US researchers have looked to the Oort Cloud to help them work out just how many comets may have struck the earth during the time complex life has existed. The Oort Cloud is a remnant of the nebula from which the solar system formed 4.5 billion years ago. It starts about 93 billion miles from the sun (a thousand times as far from the sun as the Earth) and stretches to an incredible three light years away. It is thought that the Oort Cloud contains billions of comets but most are so small and distant that we will never see them.
Now, Thomas Quinn, Nathan Kaib and colleagues at the University of Washington, have used computer models to simulate the evolution of comet clouds in the solar system over the last 1.2 billion years. They found that even outside the periods of comet showers, the inner Oort Cloud was a major source of long-period comets. Some of these can cross Earth’s path but the simulations show that no more than two or three comets could have struck the Earth even during the most powerful comet shower of the last 500 million years.

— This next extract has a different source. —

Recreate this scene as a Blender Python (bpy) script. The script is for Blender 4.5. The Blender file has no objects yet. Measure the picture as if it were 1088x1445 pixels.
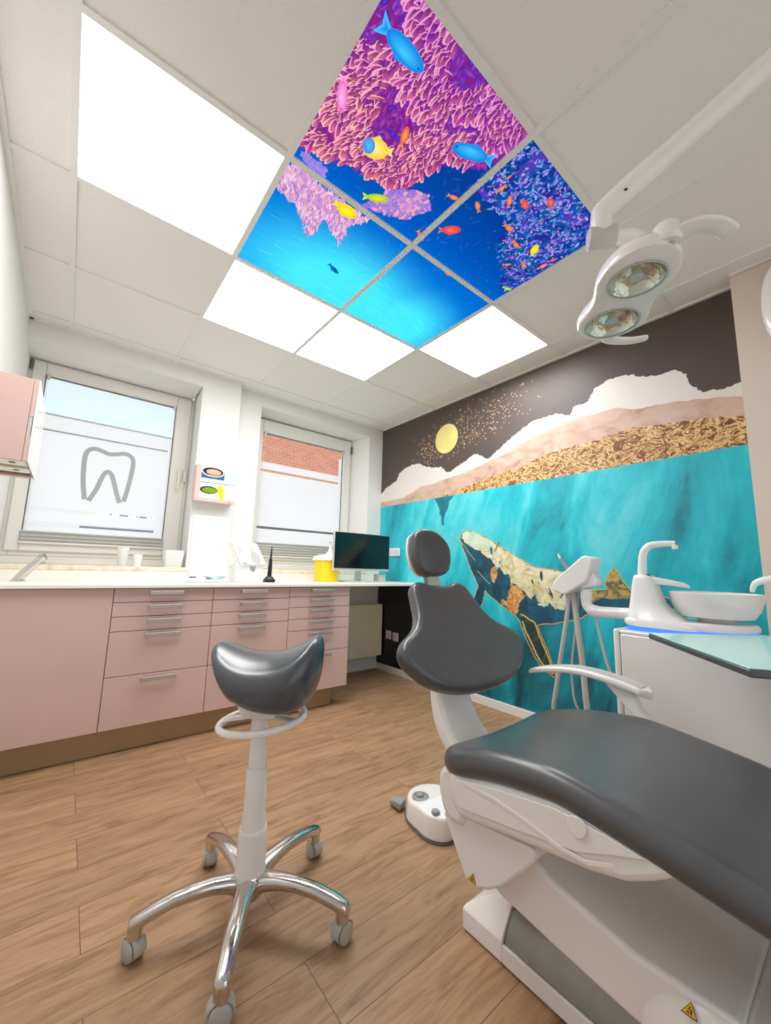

Astronomers have known for some time that the inner solar system of rocky planets – Earth, Mars, Venus, and Mercury – is protected from comets by the gas giants Saturn and Jupiter. The enormous gravitational fields of these planets essentially eject comets into interstellar space or act as traps for them. This latter point was reinforced on 20th July when a huge scar appeared on Jupiter’s surface, likely evidence of a cometary impact.
There are about 3,200 known long-period comets of which Hale-Bopp is perhaps the most famous as it was visible with the naked eye for much of 1996 and 1997. Some long-period comets take thousands if not millions of years to make a single orbit of the sun. Comet Halley by contrast, which reappears every 75 years, is a short-period comet, which originate in a different part of the solar system known as the Kuiper Belt and are much more predictable. The computer simulation by Quinn and colleagues assumed that the inner Oort Cloud is the only source of potentially dangerous long-period comets.
“For the past 25 years, the inner Oort Cloud has been considered a mysterious, unobserved region of the solar system capable of providing bursts of bodies that occasionally wipe out life on Earth,” Quinn explains, “We have shown that comets already discovered can actually be used to estimate an upper limit on the number of bodies in this reservoir.”
With three major impacts taking place almost simultaneously, researchers had suggested that the minor extinction event of 40 million years ago resulted from a comet shower. Kaib and Quinn’s research implies that if that relatively minor extinction event was caused by a comet shower, then that was probably the most-intense comet shower since the fossil record began.